Now it is also going to soon include a couple more products, which the two of them have together been integrated now, and I'm talking about docs and spreadsheets. These are apps that allow users to create, store, share and publish both documents as well as spreadsheets online. We have been using these in-house internally for a while ourselves, and we have been really using them a lot.

Page: 

we partnered with Intuit to make AdWords Starter Edition Maps and Base easily available to Intuit's millions of QuickBooks users. We wanted to make it easier for them to advertise and find customers online, as well as make their information and products and services available on the Internet. We also launched coupons on Google Maps…

We launched Google Checkout and our goal is really to improve the purchasing experience for users and deliver higher conversion rates for advertisers….You can now search in Froogle for Checkout-enabled merchants, and this is a feature I find really useful when I buy things online.
What is the common denominator among the “blizzard” of products and services itemized by Page and Brin? All the Google initiatives reported on in its Q3 Wall Street conference are online products and services aimed at consolidating and extending Google’s dominance on the Web. 

Schmidt often quips, “don’t bet against the Internet.”

What about Schmidt’s bets OFF the Internet, however?

 

The Google executive team was mum on its oft publicly touted mission to revolutionize ALL the world’s advertising, notably the $116 offline print, radio and television markets, as I put forth in “Google failing to snag $116 billion print, radio, television ad markets”:

Google scored a search advertising grand slam in Q3, but struck out in its $116 billion offline diversification strategy targeting print, radio and television advertising.

In “Is Google hiding the radio star? Google silent on dMarc Broadcasting in Q3” yesterday, I noted that Google CEO Eric Schmidt is not touting Google efforts to diversify into radio, despite its oft-hyped dMarc play in the $20 billion radio advertising market.

Google management royalty, in fact, did not discuss a single non-Internet advertising initiative during its conference call Thursday, while regaling in its Q3 earnings extravaganza and projecting more, much more, of the same for Q4 and beyond.

I concluded, with a nod to the World Series:

Not only are the dMarc radio advertising initiatives relegated to Schmidt’s bench, his print advertising forays are on the injured reserved list and television advertising is barely being scouted.

Google's diversification performance to date does not suggest it will be a serious contender in the $116 billion offline advertising world series anytime soon!

How can the $148 billion (and growing, daily) market cap Google be failing, at anything?

Schmidt may not be “betting against the Internet,” but he doesn’t mind betting against people. 

In "Can Google CEO Eric Schmidt make it in NYC?” I put forth Schmidt’s publicly proclaimed disdain for sales PEOPLE. Schmidt extolls the virtues of its self-serve ad system over flesh and blood sales execs:

As people see targeted advertising as a way of selling they shift sales dollars, not marketing dollars, into advertising.
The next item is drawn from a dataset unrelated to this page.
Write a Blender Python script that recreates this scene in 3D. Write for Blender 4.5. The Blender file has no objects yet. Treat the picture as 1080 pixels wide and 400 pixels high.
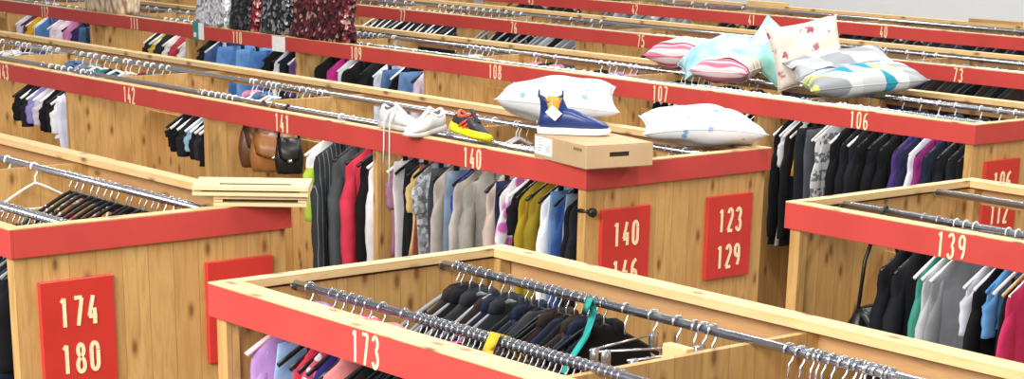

Literally, they would put advertising dollars into Google rather than hiring a sales person…

Eventually we would hope that a targeted ad would be better than a targeted sales person; The ad can serve 24 hours a day, the ad can serve anywhere, and the ad is cheaper. The ad doesn’t require a lot of management overhead and is much more cost effective to deploy.

There are a lot of products where traditional sales forces can be diminished.

I mused “How will Schmidt’s vision be received in perhaps the ‘capital of the world’ for ad sales people”?

Google’s vision for decimating decades old ways of doing business via personal relationships has indeed met its match in the “real world”: people.

Google can be king of its technology playground online with multi-billion dollar worldwide scalable gadgets, but it can not rule in the one-off offline world by aiming to supplant people, and people’s jobs, in favor of Google algorithms, platforms and slogans.

Schmidt may have to earn his slice of the $116 billion offline advertising pie the old fashioned way, one handshake at a time.